Tesla Superchargers have several sensors that monitor things like temperature, current and voltage. On V2 stalls, the cable handle that goes into the NACS connector on the car has a temperature sensor that can cause the station to decrease the charging speed if it senses it's too hot. This helps the handle remain cool to the touch, but as some owners figured out some eight years ago, a wet towel can lower the temperature of the handle and increase the charging speed.

“Placing a wet cloth on Supercharger cable handles does not increase charging rates and interferes with temperature monitors creating [a] risk of overheating or damage,” the automaker’s charging arm said in the X reply embedded below. “Please refrain from doing this so our systems can run correctly, and true charging issues can be detected by our systems.”

 

But it only takes a few scrolls to get to the comments section and see the responses of several people who claim the contrary—that the trick does juice charging speeds. So what’s happening? In short, it used to work but doesn’t work anymore.

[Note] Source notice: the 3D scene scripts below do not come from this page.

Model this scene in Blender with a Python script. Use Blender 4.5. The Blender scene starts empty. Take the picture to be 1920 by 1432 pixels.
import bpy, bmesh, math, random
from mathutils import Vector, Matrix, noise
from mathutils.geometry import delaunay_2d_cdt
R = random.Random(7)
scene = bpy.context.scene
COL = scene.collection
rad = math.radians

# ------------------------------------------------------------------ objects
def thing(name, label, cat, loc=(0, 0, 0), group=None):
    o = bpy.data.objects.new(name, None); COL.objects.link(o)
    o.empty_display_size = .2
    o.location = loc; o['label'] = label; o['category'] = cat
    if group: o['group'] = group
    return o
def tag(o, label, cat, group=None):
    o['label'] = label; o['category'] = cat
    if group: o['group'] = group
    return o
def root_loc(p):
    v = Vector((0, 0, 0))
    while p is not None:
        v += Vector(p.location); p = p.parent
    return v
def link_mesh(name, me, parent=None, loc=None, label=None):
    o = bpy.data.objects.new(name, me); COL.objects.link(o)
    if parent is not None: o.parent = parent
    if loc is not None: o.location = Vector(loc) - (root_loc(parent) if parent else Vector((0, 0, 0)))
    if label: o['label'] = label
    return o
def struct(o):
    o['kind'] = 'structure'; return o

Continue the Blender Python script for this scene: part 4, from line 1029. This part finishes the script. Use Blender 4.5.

As avid EV and charging tester Kyle Conner from Out of Spec said in the podcast embedded below, Tesla seems to have changed the way Superchargers interpret the data from all the sensors roughly eight weeks ago, rendering the “wet towel trick” useless.

As a side effect, the stalls might lock themselves at a lower charging speed pretty early during the session and the only way to get around this limitation is to unplug the EV, drive to another stall and plug in again.

Now, many people in the comments say Tesla should either build canopies over its Supercharger locations to prevent the cable handles from getting too hot in the first place, or that the handles themselves should be improved. It’s also worth noting that V2 stalls don’t have actively cooled cables, whereas newer versions do, making the towel trick unnecessary from the get-go–unless you’re trying to recharge a Cybertruck—that needs a higher amperage compared to the rest of EVs in Tesla’s portfolio due to its 800-volt battery pack.

In any case, if you were thinking of carrying around a towel and a water bottle in your EV during hot, sunny summer days hoping you could slash a few minutes from the next recharge, you can probably forget about it. It wasn’t recommended to begin with and now it’s downright useless on Tesla’s Supercharger cable handles. The more we know, the better.